Have you ever had the experience of someone asking you a question that just stops you in your tracks and sets your life in a new direction?
Recently I had the opportunity to express my thanks to someone who filled that role in my life.
His name is John, and he’s a longtime producer currently working on a TV show shooting in Chicago. When we reconnected, I reminded him about the last time we spoke, almost 18 years ago. It was over lunch at an upscale restaurant in Los Angeles.
At that point, I had been acting in Chicago for more than a decade, appearing on stage and in commercials, television shows and movies. For years, those in and out of the entertainment industry told me that I should head to Los Angeles since that’s where so much of the action is at.
Along with my husband, I decided to re-locate to Tinseltown and step up my efforts. From the moment my plane touched ground, though, it didn’t feel right. (The first sign, no kidding, was when I burst into tears when the jet touched the tarmac of Los Angeles International Airport.)
By the time I met John, a few days later, that heavy feeling had only grown. Despite the restaurant’s posh surroundings and fine menu, I had zero appetite. I was just miserable–and John told me that I looked the part.
“What do you want?” he asked me. “What are you going for?”
His follow-up questions dug deeper, going beyond any career goals. And my answer revealed my priorities.
John saw that the life I was describing was incompatible with the life of someone pursuing an acting career in L.A. And he was honest enough to tell me so.
“This is not where you need to be for that,” John replied. “You can do that in Chicago.”
When I heard those words, I was filled with relief. They were “the right words at the right time,” a phrase popularized by Marlo Thomas in books by that title.
For the first time, someone was asking me, in effect, “How do you want to live, Bridgett?”
To that point, the predominant question drowning out all others was, “What do you want to do?” Of course, we all know the unspoken end of that question: “…to make money?”
In my mid-20s, I was fortunate to recognize that it was such a limited viewpoint. What about my current (and potential future) family? How about other interests that I have? In short, how does my work affect the rest of my life?
John helped me hone in on the totality of my life–and not just what I wanted to do to make money. From there, my heart and soul were freed to explore other options.
This holistic mindset was a key reason why the Amway Business opportunity through World Wide DreamBuilders (WWDB) appeals to me so much. In explaining the business concept, WWDB emphasizes this two-step process: consider how you want to live, then find a vehicle for making money that supports that lifestyle.
Typically, we are trained to adopt the absolute reverse approach by parents, educators and other “authority figures.” They urge us to identify what we want to “do” and then everything else follows from that.
As a result, we either determine or, more often, sort of “fall into” a way of making money and that decision becomes the driving force behind so many other decisions. From there, those myriad options—how we educate our children, where we live, with whom we associate, how we spend our free time—can prove extremely limited.

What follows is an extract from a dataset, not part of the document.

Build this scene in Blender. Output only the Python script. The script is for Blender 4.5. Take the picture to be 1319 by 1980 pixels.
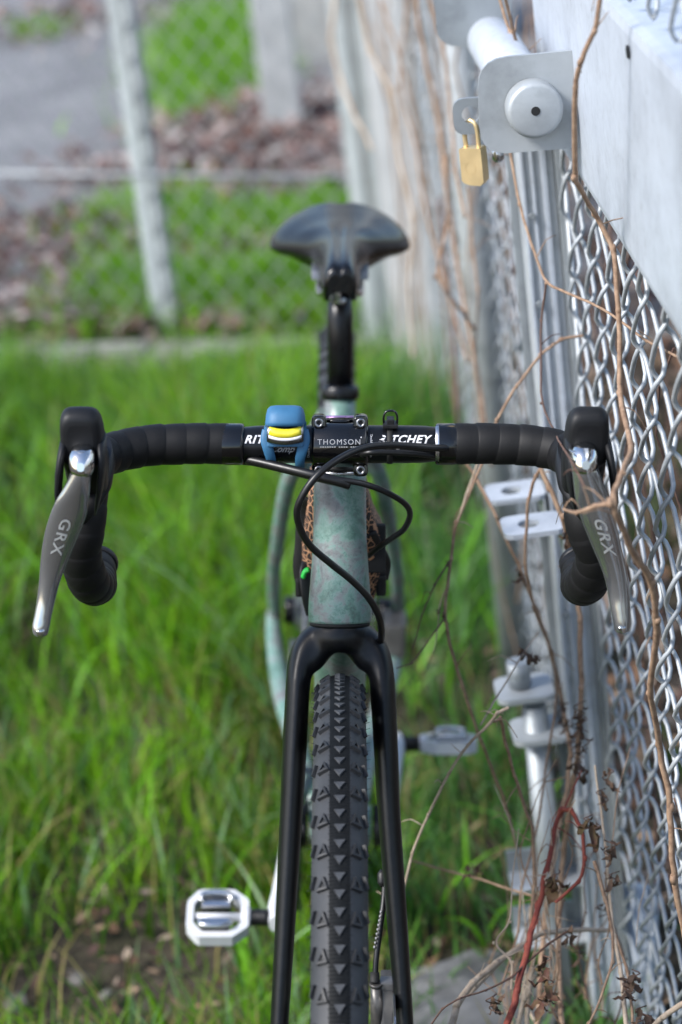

And it’s all because what should be viewed in a bigger context but is often considered narrowly, our way of making money, has become a dictator over all other aspects of our lives.
Lost in that traditional process is a thoughtful assessment of what we truly desire and what is truly important to us. I don’t know that I would have been smart enough, on my own, to have reached this insight.
So thank you, John, for alerting me to the upside-down state of my prior thinking, and for pointing me to the path of living authentically and fully.